[Start Given material]

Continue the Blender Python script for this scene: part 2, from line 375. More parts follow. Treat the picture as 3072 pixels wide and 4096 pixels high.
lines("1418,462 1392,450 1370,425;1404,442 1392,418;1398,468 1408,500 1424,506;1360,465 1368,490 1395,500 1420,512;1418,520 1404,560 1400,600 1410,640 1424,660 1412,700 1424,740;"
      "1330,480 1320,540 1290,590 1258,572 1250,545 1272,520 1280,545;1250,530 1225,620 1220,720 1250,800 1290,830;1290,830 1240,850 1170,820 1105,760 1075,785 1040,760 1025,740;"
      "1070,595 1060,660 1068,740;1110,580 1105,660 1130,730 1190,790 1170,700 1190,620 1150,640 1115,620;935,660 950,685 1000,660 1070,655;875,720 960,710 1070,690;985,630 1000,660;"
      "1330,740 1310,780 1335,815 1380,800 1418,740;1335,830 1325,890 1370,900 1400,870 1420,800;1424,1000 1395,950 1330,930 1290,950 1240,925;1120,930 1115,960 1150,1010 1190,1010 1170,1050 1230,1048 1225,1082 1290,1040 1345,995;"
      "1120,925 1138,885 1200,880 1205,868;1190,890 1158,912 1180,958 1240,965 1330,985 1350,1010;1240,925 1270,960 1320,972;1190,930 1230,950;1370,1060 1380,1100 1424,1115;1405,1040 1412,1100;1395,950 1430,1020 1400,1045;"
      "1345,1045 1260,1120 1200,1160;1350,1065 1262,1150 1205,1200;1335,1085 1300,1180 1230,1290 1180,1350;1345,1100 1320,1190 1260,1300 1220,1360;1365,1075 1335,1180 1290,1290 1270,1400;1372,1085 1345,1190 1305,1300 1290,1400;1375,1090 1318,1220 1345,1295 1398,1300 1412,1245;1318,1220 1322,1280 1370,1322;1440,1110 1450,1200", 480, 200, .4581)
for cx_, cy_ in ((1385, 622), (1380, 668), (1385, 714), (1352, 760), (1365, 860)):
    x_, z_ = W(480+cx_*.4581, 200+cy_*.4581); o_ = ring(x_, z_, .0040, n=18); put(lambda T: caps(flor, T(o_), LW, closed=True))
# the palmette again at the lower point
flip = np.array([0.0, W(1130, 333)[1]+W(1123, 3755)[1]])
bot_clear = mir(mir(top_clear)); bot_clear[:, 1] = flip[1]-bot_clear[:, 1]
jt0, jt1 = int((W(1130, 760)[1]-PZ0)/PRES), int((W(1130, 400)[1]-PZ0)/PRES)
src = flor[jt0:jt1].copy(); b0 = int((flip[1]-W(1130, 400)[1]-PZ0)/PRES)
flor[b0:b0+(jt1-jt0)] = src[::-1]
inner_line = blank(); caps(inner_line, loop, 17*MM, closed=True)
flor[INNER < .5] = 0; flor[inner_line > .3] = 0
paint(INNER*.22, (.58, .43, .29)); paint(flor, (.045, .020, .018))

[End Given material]

**Exercise**
Nothing in the listing may be changed; retype it all exactly.

**Task result**
Continue the Blender Python script for this scene: part 2, from line 375. More parts follow. Treat the picture as 3072 pixels wide and 4096 pixels high.
lines("1418,462 1392,450 1370,425;1404,442 1392,418;1398,468 1408,500 1424,506;1360,465 1368,490 1395,500 1420,512;1418,520 1404,560 1400,600 1410,640 1424,660 1412,700 1424,740;"
      "1330,480 1320,540 1290,590 1258,572 1250,545 1272,520 1280,545;1250,530 1225,620 1220,720 1250,800 1290,830;1290,830 1240,850 1170,820 1105,760 1075,785 1040,760 1025,740;"
      "1070,595 1060,660 1068,740;1110,580 1105,660 1130,730 1190,790 1170,700 1190,620 1150,640 1115,620;935,660 950,685 1000,660 1070,655;875,720 960,710 1070,690;985,630 1000,660;"
      "1330,740 1310,780 1335,815 1380,800 1418,740;1335,830 1325,890 1370,900 1400,870 1420,800;1424,1000 1395,950 1330,930 1290,950 1240,925;1120,930 1115,960 1150,1010 1190,1010 1170,1050 1230,1048 1225,1082 1290,1040 1345,995;"
      "1120,925 1138,885 1200,880 1205,868;1190,890 1158,912 1180,958 1240,965 1330,985 1350,1010;1240,925 1270,960 1320,972;1190,930 1230,950;1370,1060 1380,1100 1424,1115;1405,1040 1412,1100;1395,950 1430,1020 1400,1045;"
      "1345,1045 1260,1120 1200,1160;1350,1065 1262,1150 1205,1200;1335,1085 1300,1180 1230,1290 1180,1350;1345,1100 1320,1190 1260,1300 1220,1360;1365,1075 1335,1180 1290,1290 1270,1400;1372,1085 1345,1190 1305,1300 1290,1400;1375,1090 1318,1220 1345,1295 1398,1300 1412,1245;1318,1220 1322,1280 1370,1322;1440,1110 1450,1200", 480, 200, .4581)
for cx_, cy_ in ((1385, 622), (1380, 668), (1385, 714), (1352, 760), (1365, 860)):
    x_, z_ = W(480+cx_*.4581, 200+cy_*.4581); o_ = ring(x_, z_, .0040, n=18); put(lambda T: caps(flor, T(o_), LW, closed=True))
# the palmette again at the lower point
flip = np.array([0.0, W(1130, 333)[1]+W(1123, 3755)[1]])
bot_clear = mir(mir(top_clear)); bot_clear[:, 1] = flip[1]-bot_clear[:, 1]
jt0, jt1 = int((W(1130, 760)[1]-PZ0)/PRES), int((W(1130, 400)[1]-PZ0)/PRES)
src = flor[jt0:jt1].copy(); b0 = int((flip[1]-W(1130, 400)[1]-PZ0)/PRES)
flor[b0:b0+(jt1-jt0)] = src[::-1]
inner_line = blank(); caps(inner_line, loop, 17*MM, closed=True)
flor[INNER < .5] = 0; flor[inner_line > .3] = 0
paint(INNER*.22, (.58, .43, .29)); paint(flor, (.045, .020, .018))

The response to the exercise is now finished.